The retailers’ moves follow public demand. Boots said searches for ecologically-friendly products on its website had increased by nearly a third in a year. And Innes was part of a group behind a March 2019 petition asking the UK government to ban glitter altogether, The Independent reported.

The anti-glitter campaign has not caught on across the pond, however, according to The New York Times. Major U.S. companies like Walmart, Target, Walgreens, CVS and Costco did not return requests for comment on whether they were working to reduce the glitter on their holiday merchandise this year. The U.S. Environmental Protection Agency also did not respond to a request for comment on whether there was any momentum for a U.S. glitter ban or what impact such a ban would have.

Independent scientists said the answer was unclear.
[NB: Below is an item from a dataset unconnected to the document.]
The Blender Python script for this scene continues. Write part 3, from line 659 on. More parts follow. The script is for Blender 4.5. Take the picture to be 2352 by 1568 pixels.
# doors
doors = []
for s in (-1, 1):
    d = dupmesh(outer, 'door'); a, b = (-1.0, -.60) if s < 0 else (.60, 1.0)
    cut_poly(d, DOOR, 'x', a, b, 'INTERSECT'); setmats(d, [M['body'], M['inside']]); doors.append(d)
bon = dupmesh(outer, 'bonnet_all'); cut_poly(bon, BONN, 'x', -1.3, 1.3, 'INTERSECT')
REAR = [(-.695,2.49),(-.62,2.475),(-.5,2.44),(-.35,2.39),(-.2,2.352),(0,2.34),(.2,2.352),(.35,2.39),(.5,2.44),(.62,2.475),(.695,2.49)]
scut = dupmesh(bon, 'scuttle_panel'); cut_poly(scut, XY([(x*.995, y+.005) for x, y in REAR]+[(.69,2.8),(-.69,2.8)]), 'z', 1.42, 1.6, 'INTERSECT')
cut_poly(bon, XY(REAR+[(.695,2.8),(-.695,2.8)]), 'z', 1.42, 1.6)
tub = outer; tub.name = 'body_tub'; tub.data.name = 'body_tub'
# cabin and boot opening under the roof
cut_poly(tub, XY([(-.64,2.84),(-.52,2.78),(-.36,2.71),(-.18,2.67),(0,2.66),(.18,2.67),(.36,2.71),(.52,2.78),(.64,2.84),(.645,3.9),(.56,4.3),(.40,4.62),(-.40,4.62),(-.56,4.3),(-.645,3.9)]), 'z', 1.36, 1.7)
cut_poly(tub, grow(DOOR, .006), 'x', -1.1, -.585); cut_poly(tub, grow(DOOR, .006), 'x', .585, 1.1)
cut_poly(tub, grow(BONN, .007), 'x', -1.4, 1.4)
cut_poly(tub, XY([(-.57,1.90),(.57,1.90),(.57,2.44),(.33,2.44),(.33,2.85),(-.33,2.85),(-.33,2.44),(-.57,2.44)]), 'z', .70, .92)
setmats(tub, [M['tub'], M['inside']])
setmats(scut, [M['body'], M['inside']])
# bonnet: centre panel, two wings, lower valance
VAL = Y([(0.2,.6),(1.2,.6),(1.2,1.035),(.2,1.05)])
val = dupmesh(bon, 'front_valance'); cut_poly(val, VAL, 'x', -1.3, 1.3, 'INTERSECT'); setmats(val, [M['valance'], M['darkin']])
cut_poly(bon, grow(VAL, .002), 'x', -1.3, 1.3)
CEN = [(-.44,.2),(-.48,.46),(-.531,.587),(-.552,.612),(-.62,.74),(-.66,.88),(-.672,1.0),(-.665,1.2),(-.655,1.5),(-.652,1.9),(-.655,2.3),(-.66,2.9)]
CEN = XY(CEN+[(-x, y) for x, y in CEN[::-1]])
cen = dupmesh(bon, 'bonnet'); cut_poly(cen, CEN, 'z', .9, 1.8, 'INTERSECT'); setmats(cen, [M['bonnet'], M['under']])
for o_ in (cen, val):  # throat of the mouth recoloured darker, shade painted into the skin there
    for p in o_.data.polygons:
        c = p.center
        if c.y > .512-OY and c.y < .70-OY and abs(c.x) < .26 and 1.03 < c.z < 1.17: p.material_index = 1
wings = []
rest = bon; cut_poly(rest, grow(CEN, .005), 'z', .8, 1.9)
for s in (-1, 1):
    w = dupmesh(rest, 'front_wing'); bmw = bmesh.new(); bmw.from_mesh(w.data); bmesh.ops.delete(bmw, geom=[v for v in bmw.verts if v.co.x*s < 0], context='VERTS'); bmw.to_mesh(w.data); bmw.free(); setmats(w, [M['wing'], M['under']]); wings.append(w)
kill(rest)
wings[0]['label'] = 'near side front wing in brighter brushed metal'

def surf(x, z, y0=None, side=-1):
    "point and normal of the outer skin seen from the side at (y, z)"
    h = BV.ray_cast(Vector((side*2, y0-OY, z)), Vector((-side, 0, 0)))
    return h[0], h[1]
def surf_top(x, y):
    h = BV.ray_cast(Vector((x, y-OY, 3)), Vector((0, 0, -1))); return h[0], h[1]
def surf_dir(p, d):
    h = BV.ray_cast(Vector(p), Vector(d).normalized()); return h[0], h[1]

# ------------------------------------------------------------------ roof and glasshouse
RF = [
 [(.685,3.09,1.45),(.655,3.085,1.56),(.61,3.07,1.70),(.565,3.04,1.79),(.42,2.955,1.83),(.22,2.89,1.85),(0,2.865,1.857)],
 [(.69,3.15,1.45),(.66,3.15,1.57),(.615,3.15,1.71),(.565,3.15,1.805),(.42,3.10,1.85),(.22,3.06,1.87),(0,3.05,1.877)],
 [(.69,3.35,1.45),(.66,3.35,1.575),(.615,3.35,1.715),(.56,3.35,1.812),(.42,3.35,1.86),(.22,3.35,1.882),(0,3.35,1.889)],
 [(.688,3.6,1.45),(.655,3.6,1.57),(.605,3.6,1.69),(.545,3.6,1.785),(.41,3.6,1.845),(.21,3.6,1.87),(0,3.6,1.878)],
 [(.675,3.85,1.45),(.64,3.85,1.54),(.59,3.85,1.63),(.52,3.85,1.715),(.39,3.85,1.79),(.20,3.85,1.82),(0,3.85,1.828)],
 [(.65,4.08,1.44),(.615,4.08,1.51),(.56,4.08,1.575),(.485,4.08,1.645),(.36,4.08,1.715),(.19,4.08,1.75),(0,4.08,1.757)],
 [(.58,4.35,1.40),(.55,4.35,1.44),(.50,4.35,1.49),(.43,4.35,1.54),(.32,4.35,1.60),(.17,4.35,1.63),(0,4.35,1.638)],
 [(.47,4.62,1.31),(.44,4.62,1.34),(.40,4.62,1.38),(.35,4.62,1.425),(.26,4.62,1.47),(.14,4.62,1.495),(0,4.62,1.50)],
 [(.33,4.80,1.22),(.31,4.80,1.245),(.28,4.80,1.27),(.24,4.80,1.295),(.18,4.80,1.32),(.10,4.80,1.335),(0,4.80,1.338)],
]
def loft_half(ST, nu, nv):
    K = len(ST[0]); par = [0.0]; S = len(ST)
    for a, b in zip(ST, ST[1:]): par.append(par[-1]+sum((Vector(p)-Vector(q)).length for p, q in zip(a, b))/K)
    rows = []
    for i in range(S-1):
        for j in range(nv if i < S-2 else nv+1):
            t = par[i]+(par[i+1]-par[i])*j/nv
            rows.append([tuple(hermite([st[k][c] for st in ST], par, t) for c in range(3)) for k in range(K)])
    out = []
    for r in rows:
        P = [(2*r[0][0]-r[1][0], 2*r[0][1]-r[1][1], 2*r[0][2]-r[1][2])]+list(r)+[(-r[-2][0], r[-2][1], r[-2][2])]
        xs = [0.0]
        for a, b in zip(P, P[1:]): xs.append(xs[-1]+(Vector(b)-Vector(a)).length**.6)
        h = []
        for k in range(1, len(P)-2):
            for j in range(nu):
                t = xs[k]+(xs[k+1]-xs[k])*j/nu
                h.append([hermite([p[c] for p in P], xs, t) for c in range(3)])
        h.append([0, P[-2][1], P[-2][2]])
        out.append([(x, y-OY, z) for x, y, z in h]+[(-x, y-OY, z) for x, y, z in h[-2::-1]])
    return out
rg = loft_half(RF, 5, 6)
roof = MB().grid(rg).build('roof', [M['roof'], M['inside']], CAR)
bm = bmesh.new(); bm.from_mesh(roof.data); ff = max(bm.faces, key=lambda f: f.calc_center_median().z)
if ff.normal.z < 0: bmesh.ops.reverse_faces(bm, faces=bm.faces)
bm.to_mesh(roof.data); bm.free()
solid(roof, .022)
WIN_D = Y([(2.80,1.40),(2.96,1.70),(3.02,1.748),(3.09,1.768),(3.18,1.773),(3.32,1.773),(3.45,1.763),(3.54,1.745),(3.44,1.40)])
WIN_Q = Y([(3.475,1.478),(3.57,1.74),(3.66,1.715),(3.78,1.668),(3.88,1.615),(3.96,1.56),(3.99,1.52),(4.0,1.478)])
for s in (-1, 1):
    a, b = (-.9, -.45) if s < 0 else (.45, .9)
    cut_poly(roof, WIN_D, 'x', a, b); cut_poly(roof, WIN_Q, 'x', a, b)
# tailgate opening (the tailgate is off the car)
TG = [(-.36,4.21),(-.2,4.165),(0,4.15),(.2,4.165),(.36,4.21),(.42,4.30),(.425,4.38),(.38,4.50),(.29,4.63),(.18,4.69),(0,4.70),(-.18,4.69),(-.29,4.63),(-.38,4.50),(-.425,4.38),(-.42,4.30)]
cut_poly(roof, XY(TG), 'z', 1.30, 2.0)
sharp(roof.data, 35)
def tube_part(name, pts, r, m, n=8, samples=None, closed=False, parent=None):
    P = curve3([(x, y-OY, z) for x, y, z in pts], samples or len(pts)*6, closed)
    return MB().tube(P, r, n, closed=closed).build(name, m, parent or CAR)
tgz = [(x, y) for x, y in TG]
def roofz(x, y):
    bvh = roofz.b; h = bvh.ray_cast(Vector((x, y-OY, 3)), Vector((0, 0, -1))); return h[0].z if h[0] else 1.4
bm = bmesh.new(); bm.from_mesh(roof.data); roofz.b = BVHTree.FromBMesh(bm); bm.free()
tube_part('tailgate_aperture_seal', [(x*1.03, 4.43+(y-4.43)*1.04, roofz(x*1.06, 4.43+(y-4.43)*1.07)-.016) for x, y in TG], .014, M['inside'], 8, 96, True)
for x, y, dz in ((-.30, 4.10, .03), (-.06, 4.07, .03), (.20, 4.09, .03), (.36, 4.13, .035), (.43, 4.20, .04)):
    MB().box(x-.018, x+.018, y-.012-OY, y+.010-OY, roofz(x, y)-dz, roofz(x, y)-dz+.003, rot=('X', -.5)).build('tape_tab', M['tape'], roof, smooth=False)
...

On the one hand, it is possible that glitter’s sparkle comes from metal or other harmful additives above and beyond what is contained in the average microplastic, Robert C. Hale, a professor at the Virginia Institute of Marine Science at the College of William & Mary, told The New York Times. On the other hand, glitter accounts for much less than one percent of the microplastics in the environment, which usually slough off larger plastics or synthetic fabrics.

National Oceanic and Atmospheric Administration’s Marine Debris Division chief scientist Amy V. Uhrin said that glitter was only one of many microplastic pollutants, but did say that certain studies had found large concentrations of glitter in soils or in wastewater sludge.

“It is difficult to say what impact a glitter ban would have,” she told The New York Times.

Back in the UK, environmentalists said the Christmas glitter bans were a step in the right direction, but that the UK government ultimately needed to eliminate single-use plastic altogether.

“[W]e must go much further to end the scourge of plastic pollution,” Friends of the Earth campaigner Tony Bosworth told BBC News.